TASK BRIEF: Write out every record below exactly as it appears.

[Part of a data file]
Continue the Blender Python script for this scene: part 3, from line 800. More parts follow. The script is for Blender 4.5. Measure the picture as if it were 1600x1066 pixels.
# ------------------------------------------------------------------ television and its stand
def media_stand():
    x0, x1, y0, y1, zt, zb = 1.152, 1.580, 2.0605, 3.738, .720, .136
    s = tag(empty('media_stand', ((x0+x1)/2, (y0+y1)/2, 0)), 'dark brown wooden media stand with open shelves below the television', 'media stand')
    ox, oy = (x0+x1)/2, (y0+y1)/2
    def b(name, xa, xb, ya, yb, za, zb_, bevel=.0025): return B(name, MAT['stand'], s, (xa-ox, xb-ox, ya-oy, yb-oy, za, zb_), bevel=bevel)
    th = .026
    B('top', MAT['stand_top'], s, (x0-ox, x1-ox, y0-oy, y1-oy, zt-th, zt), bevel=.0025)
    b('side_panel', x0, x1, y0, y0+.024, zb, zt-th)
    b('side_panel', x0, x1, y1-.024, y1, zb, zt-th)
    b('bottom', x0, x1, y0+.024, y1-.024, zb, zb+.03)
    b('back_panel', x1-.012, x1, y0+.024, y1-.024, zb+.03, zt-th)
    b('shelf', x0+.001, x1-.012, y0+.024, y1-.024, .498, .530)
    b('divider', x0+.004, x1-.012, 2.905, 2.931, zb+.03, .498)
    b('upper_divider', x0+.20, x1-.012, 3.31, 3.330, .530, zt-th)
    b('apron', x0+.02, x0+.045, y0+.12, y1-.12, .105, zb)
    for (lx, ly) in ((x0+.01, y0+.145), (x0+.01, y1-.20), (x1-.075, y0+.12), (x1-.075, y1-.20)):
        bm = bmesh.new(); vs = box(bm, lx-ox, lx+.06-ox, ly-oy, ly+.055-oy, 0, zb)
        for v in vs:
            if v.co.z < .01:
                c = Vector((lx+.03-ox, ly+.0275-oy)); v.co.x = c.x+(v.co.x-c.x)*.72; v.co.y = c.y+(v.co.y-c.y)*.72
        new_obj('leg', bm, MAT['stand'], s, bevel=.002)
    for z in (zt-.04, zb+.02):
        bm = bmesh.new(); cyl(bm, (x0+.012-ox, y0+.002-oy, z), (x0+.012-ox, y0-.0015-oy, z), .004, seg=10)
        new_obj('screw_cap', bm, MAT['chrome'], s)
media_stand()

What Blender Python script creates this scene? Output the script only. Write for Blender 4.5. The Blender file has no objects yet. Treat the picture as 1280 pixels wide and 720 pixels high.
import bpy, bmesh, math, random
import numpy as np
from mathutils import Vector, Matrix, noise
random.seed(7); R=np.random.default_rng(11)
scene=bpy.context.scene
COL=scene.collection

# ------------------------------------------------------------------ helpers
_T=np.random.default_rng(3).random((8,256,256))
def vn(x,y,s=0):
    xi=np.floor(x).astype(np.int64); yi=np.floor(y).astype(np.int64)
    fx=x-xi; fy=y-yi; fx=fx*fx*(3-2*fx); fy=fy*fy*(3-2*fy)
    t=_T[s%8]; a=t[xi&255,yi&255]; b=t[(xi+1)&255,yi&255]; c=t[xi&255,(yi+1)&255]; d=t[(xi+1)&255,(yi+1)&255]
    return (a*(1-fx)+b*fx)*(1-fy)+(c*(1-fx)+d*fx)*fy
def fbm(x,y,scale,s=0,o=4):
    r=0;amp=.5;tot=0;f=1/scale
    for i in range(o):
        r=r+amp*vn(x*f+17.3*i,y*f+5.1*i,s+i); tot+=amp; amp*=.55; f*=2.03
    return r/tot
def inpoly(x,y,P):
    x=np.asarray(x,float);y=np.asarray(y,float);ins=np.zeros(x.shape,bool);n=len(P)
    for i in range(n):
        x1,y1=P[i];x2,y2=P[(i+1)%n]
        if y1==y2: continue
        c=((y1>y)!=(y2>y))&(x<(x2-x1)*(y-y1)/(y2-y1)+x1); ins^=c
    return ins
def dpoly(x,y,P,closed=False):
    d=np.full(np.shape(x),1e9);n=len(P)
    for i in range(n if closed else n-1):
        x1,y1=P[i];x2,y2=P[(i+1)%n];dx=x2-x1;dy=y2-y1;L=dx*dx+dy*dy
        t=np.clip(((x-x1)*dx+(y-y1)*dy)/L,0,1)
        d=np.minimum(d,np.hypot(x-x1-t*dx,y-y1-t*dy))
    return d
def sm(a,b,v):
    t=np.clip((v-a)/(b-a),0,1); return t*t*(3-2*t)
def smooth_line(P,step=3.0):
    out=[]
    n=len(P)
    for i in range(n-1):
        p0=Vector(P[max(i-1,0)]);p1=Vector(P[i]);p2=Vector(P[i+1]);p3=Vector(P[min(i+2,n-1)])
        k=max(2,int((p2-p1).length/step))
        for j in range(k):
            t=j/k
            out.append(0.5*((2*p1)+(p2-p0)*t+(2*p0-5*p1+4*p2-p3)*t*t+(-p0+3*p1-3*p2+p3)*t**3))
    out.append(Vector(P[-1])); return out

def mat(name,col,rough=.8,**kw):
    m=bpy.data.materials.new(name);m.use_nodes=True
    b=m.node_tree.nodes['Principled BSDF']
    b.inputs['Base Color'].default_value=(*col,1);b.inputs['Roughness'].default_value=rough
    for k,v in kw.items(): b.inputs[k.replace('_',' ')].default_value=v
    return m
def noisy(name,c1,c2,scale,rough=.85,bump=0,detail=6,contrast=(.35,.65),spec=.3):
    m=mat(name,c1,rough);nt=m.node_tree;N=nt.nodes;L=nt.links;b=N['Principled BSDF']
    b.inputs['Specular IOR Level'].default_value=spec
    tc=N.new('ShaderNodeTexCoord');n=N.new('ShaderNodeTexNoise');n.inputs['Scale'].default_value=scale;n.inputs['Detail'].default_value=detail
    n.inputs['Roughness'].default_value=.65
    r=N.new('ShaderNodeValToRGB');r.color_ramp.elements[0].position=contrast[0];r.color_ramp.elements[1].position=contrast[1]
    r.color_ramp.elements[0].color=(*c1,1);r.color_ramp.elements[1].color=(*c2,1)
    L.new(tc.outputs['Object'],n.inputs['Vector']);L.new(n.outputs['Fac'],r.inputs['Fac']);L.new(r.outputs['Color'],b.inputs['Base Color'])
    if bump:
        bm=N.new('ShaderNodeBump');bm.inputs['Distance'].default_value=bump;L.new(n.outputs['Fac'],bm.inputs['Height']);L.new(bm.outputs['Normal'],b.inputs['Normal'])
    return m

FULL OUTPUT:
Continue the Blender Python script for this scene: part 3, from line 800. More parts follow. The script is for Blender 4.5. Measure the picture as if it were 1600x1066 pixels.
# ------------------------------------------------------------------ television and its stand
def media_stand():
    x0, x1, y0, y1, zt, zb = 1.152, 1.580, 2.0605, 3.738, .720, .136
    s = tag(empty('media_stand', ((x0+x1)/2, (y0+y1)/2, 0)), 'dark brown wooden media stand with open shelves below the television', 'media stand')
    ox, oy = (x0+x1)/2, (y0+y1)/2
    def b(name, xa, xb, ya, yb, za, zb_, bevel=.0025): return B(name, MAT['stand'], s, (xa-ox, xb-ox, ya-oy, yb-oy, za, zb_), bevel=bevel)
    th = .026
    B('top', MAT['stand_top'], s, (x0-ox, x1-ox, y0-oy, y1-oy, zt-th, zt), bevel=.0025)
    b('side_panel', x0, x1, y0, y0+.024, zb, zt-th)
    b('side_panel', x0, x1, y1-.024, y1, zb, zt-th)
    b('bottom', x0, x1, y0+.024, y1-.024, zb, zb+.03)
    b('back_panel', x1-.012, x1, y0+.024, y1-.024, zb+.03, zt-th)
    b('shelf', x0+.001, x1-.012, y0+.024, y1-.024, .498, .530)
    b('divider', x0+.004, x1-.012, 2.905, 2.931, zb+.03, .498)
    b('upper_divider', x0+.20, x1-.012, 3.31, 3.330, .530, zt-th)
    b('apron', x0+.02, x0+.045, y0+.12, y1-.12, .105, zb)
    for (lx, ly) in ((x0+.01, y0+.145), (x0+.01, y1-.20), (x1-.075, y0+.12), (x1-.075, y1-.20)):
        bm = bmesh.new(); vs = box(bm, lx-ox, lx+.06-ox, ly-oy, ly+.055-oy, 0, zb)
        for v in vs:
            if v.co.z < .01:
                c = Vector((lx+.03-ox, ly+.0275-oy)); v.co.x = c.x+(v.co.x-c.x)*.72; v.co.y = c.y+(v.co.y-c.y)*.72
        new_obj('leg', bm, MAT['stand'], s, bevel=.002)
    for z in (zt-.04, zb+.02):
        bm = bmesh.new(); cyl(bm, (x0+.012-ox, y0+.002-oy, z), (x0+.012-ox, y0-.0015-oy, z), .004, seg=10)
        new_obj('screw_cap', bm, MAT['chrome'], s)
media_stand()

What Blender Python script creates this scene? Output the script only. Write for Blender 4.5. The Blender file has no objects yet. Treat the picture as 1280 pixels wide and 720 pixels high.
import bpy, bmesh, math, random
import numpy as np
from mathutils import Vector, Matrix, noise
random.seed(7); R=np.random.default_rng(11)
scene=bpy.context.scene
COL=scene.collection

# ------------------------------------------------------------------ helpers
_T=np.random.default_rng(3).random((8,256,256))
def vn(x,y,s=0):
    xi=np.floor(x).astype(np.int64); yi=np.floor(y).astype(np.int64)
    fx=x-xi; fy=y-yi; fx=fx*fx*(3-2*fx); fy=fy*fy*(3-2*fy)
    t=_T[s%8]; a=t[xi&255,yi&255]; b=t[(xi+1)&255,yi&255]; c=t[xi&255,(yi+1)&255]; d=t[(xi+1)&255,(yi+1)&255]
    return (a*(1-fx)+b*fx)*(1-fy)+(c*(1-fx)+d*fx)*fy
def fbm(x,y,scale,s=0,o=4):
    r=0;amp=.5;tot=0;f=1/scale
    for i in range(o):
        r=r+amp*vn(x*f+17.3*i,y*f+5.1*i,s+i); tot+=amp; amp*=.55; f*=2.03
    return r/tot
def inpoly(x,y,P):
    x=np.asarray(x,float);y=np.asarray(y,float);ins=np.zeros(x.shape,bool);n=len(P)
    for i in range(n):
        x1,y1=P[i];x2,y2=P[(i+1)%n]
        if y1==y2: continue
        c=((y1>y)!=(y2>y))&(x<(x2-x1)*(y-y1)/(y2-y1)+x1); ins^=c
    return ins
def dpoly(x,y,P,closed=False):
    d=np.full(np.shape(x),1e9);n=len(P)
    for i in range(n if closed else n-1):
        x1,y1=P[i];x2,y2=P[(i+1)%n];dx=x2-x1;dy=y2-y1;L=dx*dx+dy*dy
        t=np.clip(((x-x1)*dx+(y-y1)*dy)/L,0,1)
        d=np.minimum(d,np.hypot(x-x1-t*dx,y-y1-t*dy))
    return d
def sm(a,b,v):
    t=np.clip((v-a)/(b-a),0,1); return t*t*(3-2*t)
def smooth_line(P,step=3.0):
    out=[]
    n=len(P)
    for i in range(n-1):
        p0=Vector(P[max(i-1,0)]);p1=Vector(P[i]);p2=Vector(P[i+1]);p3=Vector(P[min(i+2,n-1)])
        k=max(2,int((p2-p1).length/step))
        for j in range(k):
            t=j/k
            out.append(0.5*((2*p1)+(p2-p0)*t+(2*p0-5*p1+4*p2-p3)*t*t+(-p0+3*p1-3*p2+p3)*t**3))
    out.append(Vector(P[-1])); return out

def mat(name,col,rough=.8,**kw):
    m=bpy.data.materials.new(name);m.use_nodes=True
    b=m.node_tree.nodes['Principled BSDF']
    b.inputs['Base Color'].default_value=(*col,1);b.inputs['Roughness'].default_value=rough
    for k,v in kw.items(): b.inputs[k.replace('_',' ')].default_value=v
    return m
def noisy(name,c1,c2,scale,rough=.85,bump=0,detail=6,contrast=(.35,.65),spec=.3):
    m=mat(name,c1,rough);nt=m.node_tree;N=nt.nodes;L=nt.links;b=N['Principled BSDF']
    b.inputs['Specular IOR Level'].default_value=spec
    tc=N.new('ShaderNodeTexCoord');n=N.new('ShaderNodeTexNoise');n.inputs['Scale'].default_value=scale;n.inputs['Detail'].default_value=detail
    n.inputs['Roughness'].default_value=.65
    r=N.new('ShaderNodeValToRGB');r.color_ramp.elements[0].position=contrast[0];r.color_ramp.elements[1].position=contrast[1]
    r.color_ramp.elements[0].color=(*c1,1);r.color_ramp.elements[1].color=(*c2,1)
    L.new(tc.outputs['Object'],n.inputs['Vector']);L.new(n.outputs['Fac'],r.inputs['Fac']);L.new(r.outputs['Color'],b.inputs['Base Color'])
    if bump:
        bm=N.new('ShaderNodeBump');bm.inputs['Distance'].default_value=bump;L.new(n.outputs['Fac'],bm.inputs['Height']);L.new(bm.outputs['Normal'],b.inputs['Normal'])
    return m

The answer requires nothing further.